Lançamentos reveem anos de repressão durante a ditadura e ascensão do conservadorismo hoje

Ainda que rodeada de incertezas, a classe artística permanecia em grande parte tranquila nos primórdios do regime militar brasileiro. Castello Branco, primeiro general-presidente, era tido como intelectual e amante das artes, em especial das cênicas, da qual era assíduo frequentador. Pôs à frente do Serviço Nacional do Teatro uma crítica e estudiosa de renome, Bárbara Heliodora, e o conselho da Companhia Nacional de Teatro agregou de Carlos Drummond de Andrade a Décio de Almeida Prado.

“Quem iria desconfiar que um governo chefiado por um presidente tão bem-intencionado em relação ao teatro iria se transformar num inimigo dessa atividade?”, questionava o crítico Yan Michalski em “O Teatro sob Pressão” (1985).

O que se seguiu ao mandato de Castello Branco, findo em março de 1967, foi uma escalada de repressão que levou ao mais opressivo ato institucional do regime, o AI-5, decretado há exatos 50 anos.

O ato, que institucionalizou a ditadura e deu ao então presidente, Arthur da Costa e Silva, poderes de fechar o Congresso Nacional, moldou as criações artísticas. A censura, até então pontual, passa a ser uma máquina de Estado, minando trabalhos e perseguindo artistas, alguns dos quais recorreram ao exílio.

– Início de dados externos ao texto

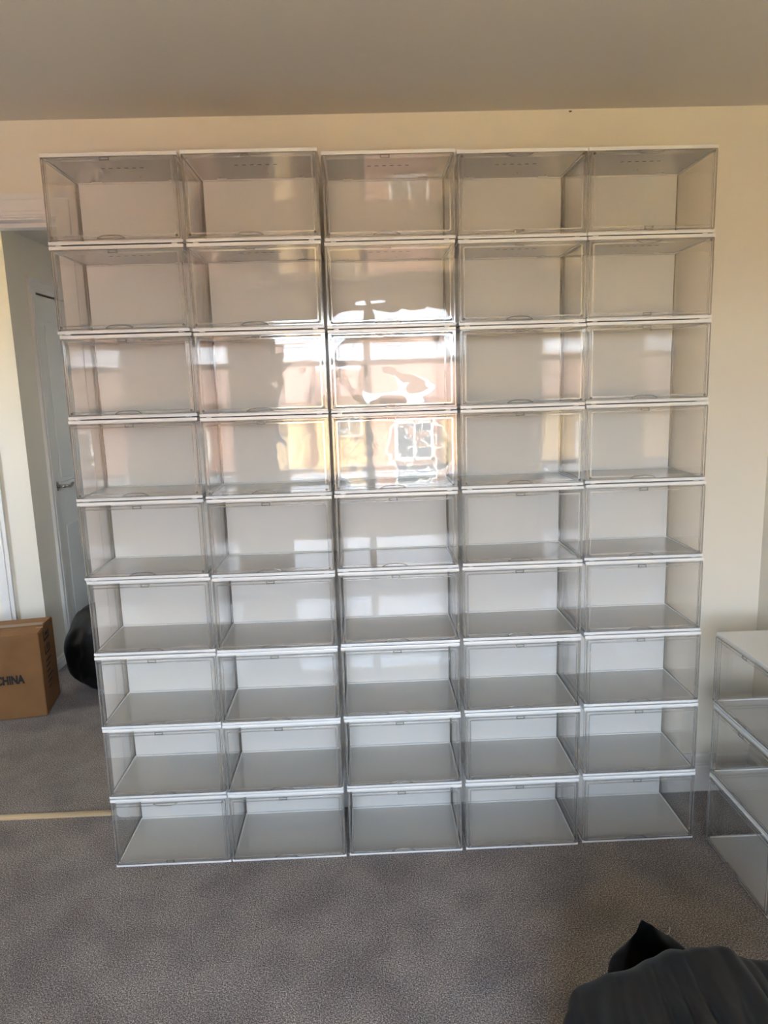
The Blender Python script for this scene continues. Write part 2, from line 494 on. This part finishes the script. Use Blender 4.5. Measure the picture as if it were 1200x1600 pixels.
bxl(m, (.205, .190, .22235), (.2095, .1935, .2228)); bxl(m, (.060, .222, .22235), (.0645, .2255, .2228)); bxl(m, (.296, .222, .22235), (.3005, .2255, .2228))
ME_slots = m.mesh('vent_slots', ['dark'])
m = MB()
bxl(m, (.0065, D - .0055, .0108), (W - .0065, D - .0015, .2226), bev=.0008)
ME_back = m.mesh('back_panel', ['white'])
m = MB(); bxl(m, (0, 0, .2195), (.030, .010, .2226), bev=.001); ME_clip = m.mesh('clip', ['whitedge'])
def side(s):
    """Clear side sheet with a front return, a back return and a step bead, its cut edges darker."""
    q = MB()
    f = lambda x: x if s < 0 else W - x
    bxl(q, (f(.0008), .0035, .0108), (f(.0028), D - .0010, .2226), edge_mat=1, face_axis='x')
    bxl(q, (f(.0030), .0040, .0112), (f(.0125), .0058, .2222), edge_mat=1, face_axis='y')
    bxl(q, (f(.0030), D - .0030, .0112), (f(.0062), D - .0012, .2222), mat=1)
    bxl(q, (f(.0030), .0140, .0112), (f(.0042), .0156, .2222), mat=1)
    bxl(q, (f(.0030), .0060, .0112), (f(.0050), D - .0060, .0134), mat=1)
    bxl(q, (f(.0030), .0060, .2202), (f(.0050), D - .0060, .2222), mat=1)
    return q.mesh('side_panel', ['sheet', 'edge'])
ME_side = (side(-1), side(1))

def ring(x0, x1, z0, z1, w, y0, y1, mat=0, rc=.006):
    """Rounded rectangular ring (outer x0..x1, z0..z1, width w) between y0 and y1."""
    q = MB()
    def loop(o, y):
        pts = []
        r = max(rc - o, .001)
        for cx, cz, a0 in ((x1 - o - r, z1 - o - r, 0), (x0 + o + r, z1 - o - r, 90), (x0 + o + r, z0 + o + r, 180), (x1 - o - r, z0 + o + r, 270)):
            for k in range(4):
                a = math.radians(a0 + 30 * k)
                pts.append(q.bm.verts.new(P(cx + r * math.cos(a), y, cz + r * math.sin(a))))
        return pts
    L = [loop(0, y1), loop(0, y0), loop(w, y0), loop(w, y1)]
    n = len(L[0])
    for a, c in ((0, 1), (1, 2), (2, 3), (3, 0)):
        for k in range(n):
            q.bm.faces.new((L[a][k], L[a][(k + 1) % n], L[c][(k + 1) % n], L[c][k])).material_index = mat
    return q
DX0, DX1, DZ0, DZ1 = .0035, W - .0035, .0118, .2216
ME_bead = ring(DX0 + .0100, DX1 - .0100, DZ0 + .0085, DZ1 - .0085, .0036, -.0052, -.0034).mesh('bead', ['bead'])
ME_rim = ring(DX0 + .0002, DX1 - .0002, DZ0 + .0002, DZ1 - .0002, .0030, -.0046, -.0034, rc=.004).mesh('rim', ['edge'])
def lip_mesh(top):
    """Curved finger lip on the edge of the door."""
    q = MB()
    zb = DZ0 + .0035
    n = 14
    pts = []
    for k in range(n + 1):
        t = -1 + 2 * k / n
        z = zb + .0078 * (1 - abs(t) ** 3.2)
        pts.append(P(W * .475 + .037 * t, -.0062, z if not top else (DZ0 + DZ1) - z))
    q.tube(pts, .0014, 6)
    q.tube([(p[0], p[1], p[2] * 0 + pts[0][2]) for p in (pts[0], pts[-1])], .0010, 6)
    return q.mesh('finger_lip', ['edge'])
ME_lip = (lip_mesh(False), lip_mesh(True))
def latch_mesh(top):
    q = MB()
    z0 = DZ1 - .0115 if top else DZ0 + .0015
    x0 = W * .475 - .013
    for a, c in (((x0, z0), (x0 + .0035, z0 + .010)), ((x0 + .0225, z0), (x0 + .026, z0 + .010)), ((x0 + .003, z0 + .0005), (x0 + .023, z0 + .003)), ((x0 + .003, z0 + .0072), (x0 + .023, z0 + .009))):
        bxl(q, (a[0], -.0066, a[1]), (c[0], -.0036, c[1]), bev=.0006)
    return q.mesh('latch', ['edge'])
ME_latch = (latch_mesh(False), latch_mesh(True))
def pin_mesh():
    q = MB()
    q.tube([(0, -.0070, 0), (0, -.0036, 0)], .0034, 12)
    return q.mesh('hinge_pin', ['pin'])
ME_pin = pin_mesh()

def door_mesh(seed, bow, tilt=(0, 0), wave=.00010, f=None):
    """A thin clear door sheet, slightly warped: front and back skins share one relief, cut edges darker."""
    q = MB(); bm = q.bm
    nx, nz = 38, 24
    rnd = random.Random(seed)
    wrink = rnd.choice((.00008, .00018, .00034))
    off = Vector((rnd.uniform(-50, 50), rnd.uniform(-50, 50), rnd.uniform(-50, 50)))
    def h(i, j):
        u, v = -1 + 2 * i / nx, -1 + 2 * j / nz
        e = (1 - u ** 4) * (1 - v ** 4)
        d = bow * (1 - u * u) * (1 - v * v)
        d += wave * 3 * mnoise.noise(Vector((u * 1.6, v * 1.1, 0)) + off) * e
        d += wave * mnoise.noise(Vector((u * 4.5, v * 2.2, 7)) + off) * e
        rg = 1 - abs(mnoise.noise(Vector((u * 2.2 + .6 * v, v * 2.8, 13)) + off)) * 2
        d += wrink * max(0, rg) ** 3 * e
        d += tilt[0] * u * DXH * e + tilt[1] * v * DZH * e
        if f:
            d += f(u, v) * e
        return d
    DXH, DZH = (DX1 - DX0) / 2, (DZ1 - DZ0) / 2
    G = []
    for y in (-.0034, -.0014):
        G.append([[bm.verts.new(P(DX0 + (DX1 - DX0) * i / nx, y + h(i, j), DZ0 + (DZ1 - DZ0) * j / nz)) for j in range(nz + 1)] for i in range(nx + 1)])
    for g in G:
        for i in range(nx):
            for j in range(nz):
                bm.faces.new((g[i][j], g[i + 1][j], g[i + 1][j + 1], g[i][j + 1])).smooth = True
    per = [(i, 0) for i in range(nx)] + [(nx, j) for j in range(nz)] + [(i, nz) for i in range(nx, 0, -1)] + [(0, j) for j in range(nz, 0, -1)]
    for k in range(len(per)):
        a, c = per[k], per[(k + 1) % len(per)]
        bm.faces.new((G[0][a[0]][a[1]], G[0][c[0]][c[1]], G[1][c[0]][c[1]], G[1][a[0]][a[1]])).material_index = 1
    me = q.mesh('door', ['doorsheet', 'edge'])
    return me

def storage_box(loc, rz, label, group, seed, bow, flip=False, under=True, tilt=(0, 0), wave=.0001, f=None):
    t = tag(empty('storage_box', loc, rz), label, 'box', group)
    link('base', ME_base, t)
    tp = link('top', ME_top, t)
    if under:
        link('vent_slots', ME_slots, tp)['kind'] = 'stuff'
        for x in (.052, W - .082):
            c = link('clip', ME_clip, tp); c.location = P(x + W / 2, D - .024 + D / 2, 0)
            c.location = (x, D - .024, 0)
    link('back_panel', ME_back, t)
    for s in (0, 1):
        link('side_panel', ME_side[s], t)
    d = link('door', door_mesh(seed, bow, tilt, wave, f), t)
    link('bead', ME_bead, d); link('rim', ME_rim, d)
    link('finger_lip', ME_lip[1 if flip else 0], d)
    link('latch', ME_latch[0 if flip else 1], d)
    for x in (DX0 + .0105, DX1 - .0105):
        p = link('hinge_pin', ME_pin, d)
        p.location = P(x, 0, DZ1 - .0075 if flip else DZ0 + .0075)
    return t

X0 = (.0042, -.0025, -.0041, -.0013, .0036)
XLEAN = (-.0035, .0035, .0011, -.0044, -.0166)
Y0 = (-.0024, -.0024, -.0032, .0024, .0056)
YLEAN = (-.0097, -.0306, .0039, .0113, .0230)
ROWN = ('at the top', 'second from the top', 'third from the top', 'fourth from the top', 'fifth from the top',
        'fourth from the floor', 'third from the floor', 'second from the floor', 'on the floor')
COLN = ('of the column beside the doorway', 'of the second column from the doorway', 'of the middle column',
        'of the fourth column from the doorway', 'of the fifth column from the doorway')
FLIP = {(0, 4), (0, 3), (1, 4), (2, 2), (8, 0)}
jr = random.Random(4)
WARP = {(2, 2): dict(bow=.0030), (1, 2): dict(bow=-.0012), (3, 2): dict(bow=.0016), (2, 1): dict(bow=.0008), (3, 1): dict(bow=-.0006)}
ZH = (.0017, -.0004, -.0011, -.0008, .0007)
for c in range(5):
    for r in range(9):
        t = (8.5 - r) / 9
        jx, jy = jr.uniform(-.0014, .0014), jr.uniform(-.002, .002)
        x = c * (W + GAP) + X0[c] + XLEAN[c] * t + W / 2 + jx
        y = Y0[c] + YLEAN[c] * t + D / 2 + jy
        z = (8 - r) * H * (1 + ZH[c]) + (.001 if r < 8 else 0.0005)
        bow = jr.uniform(-.0010, .0014)
        wp = WARP.get((r, c), {})
        if 'bow' in wp:
            bow = wp['bow']
        storage_box((x, y, z), 0, 'clear-doored white storage box ' + ROWN[r] + ' ' + COLN[c], 'clear storage boxes stacked nine high',
                    r * 7 + c * 101, bow, (r, c) in FLIP, r < 4, wp.get('tilt', (0, 0)), wp.get('wave', .00022), wp.get('f'))
for k, nm in enumerate(('bottom', 'middle', 'top')):
    storage_box((1.886 + D / 2, .002 - W / 2 + (.0, -.004, .001)[k], k * H + .0005 * (k + 1)), -math.pi / 2,
                'clear-doored white storage box at the %s of the low stack of three' % nm, 'clear storage boxes in the low stack',
                900 + k, .0004, False, False)

# ------------------------------------------------------------------ cardboard box in the hall
ca = math.atan2(.036, .203)
cb = tag(empty('cardboard_box', (-.689, 1.118, 0), ca), 'brown cardboard box printed CHINA on the hall carpet', 'box')
CW, CD, CH = .52, .262, .398                   # runs to -x and +y from its near right corner
m = MB(); m.box((-CW, 0, .001), (0, CD, CH), bev=.006, seg=2)
for v in m.bm.verts:
    v.co.y += .004 * math.sin(v.co.x * 9) * (1 if v.co.z > .1 else .3)
m.build('body', 'card', cb)
for (y0, y1, dz) in ((.002, CD * .49, .006), (CD * .51, CD - .002, .009)):
    m = MB(); m.box((-CW + .004, y0, CH - .001), (-.004, y1, CH + .003), bev=.001)
    for v in m.bm.verts:
        if (v.co.y > CD * .4 and y0 < .01) or (v.co.y < CD * .6 and y0 > .01):
            v.co.z += dz + .002 * math.sin(v.co.x * 30)
    m.build('flap', ['card'], cb)
m = MB(); m.box((-CW + .01, CD * .42, CH + .0085), (-.01, CD * .58, CH + .0125)); m.build('tape', 'tape', cb)
m = MB(); m.box((-.030, CD * .30, CH + .006), (.0015, CD * .34, CH + .0085)); m.build('torn_edge', 'cardedge', cb)

cu = bpy.data.curves.new('lettering', 'FONT')
cu.body = 'CHINA'; cu.size = .060; cu.extrude = .0004; cu.offset = .0028; cu.align_x = 'LEFT'
tmp = bpy.data.objects.new('lettering_tmp', cu); COL.objects.link(tmp)
bpy.context.view_layer.update()
me = bpy.data.meshes.new_from_object(tmp.evaluated_get(bpy.context.evaluated_depsgraph_get()))
bpy.data.objects.remove(tmp)
xs = [v.co.x for v in me.vertices]; ys = [v.co.y for v in me.vertices]
sx, sz = .121 / (max(xs) - min(xs)), .043 / (max(ys) - min(ys))
for v in me.vertices:
    x_, y_, z_ = v.co
    v.co = ((x_ - min(xs)) * sx, -z_, (y_ - min(ys)) * sz)
me.materials.clear(); me.materials.append(M['ink'])
lt = link('lettering', me, cb); lt.location = (-.200, -.0050, .172)
tag(lt, label='black printed word CHINA')
m = MB()                                        # printed marks on the end of the box
def mark(y0, z0, y1, z1):
    m.box((.0002, y0, z0), (.0008, y1, z1))
mark(.075, .335, .085, .385); mark(.085, .335, .165, .345); mark(.155, .345, .165, .375); mark(.105, .355, .145, .372)
mark(.075, .270, .085, .315); mark(.085, .270, .165, .278); mark(.155, .278, .165, .308); mark(.110, .285, .120, .315); mark(.130, .285, .140, .315)
for k in range(6):
    mark(.075, .235 - k * .026, .165 - (k % 3) * .018, .243 - k * .026)
m.build('printed_marks', 'ink', cb)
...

No período antes do decreto, as artes brasileiras viviam uma ebulição e modernização de linguagem, mas o que uns viam como experimentação interessante foi visto por outros como “ameaças a Deus, à família e à propriedade —à liberdade, enfim”, escreve o jornalista A. P. Quartim de Moraes no recém-lançado “Anos de Chumbo: o Teatro Brasileiro na Cena de 1968”.

De fato, o ano que precedeu o AI-5 já dava sinais do recrudescimento no horizonte. Em janeiro, a censura tirou de cartaz uma montagem de “Um Bonde Chamado Desejo”, de Tennessee Williams. O caso gerou repercussão e acirrou os ânimos entre governo e artistas.

Entre as reações da classe estava o espetáculo “1ª Feira Paulista de Opinião”, produzido pelo Teatro de Arena.

Reunia dramaturgos como Lauro César Muniz, Gianfrancesco Guarnieri, Plínio Marcos e Augusto Boal, além dos compositores Edu Lobo, Caetano Veloso e Gilberto Gil.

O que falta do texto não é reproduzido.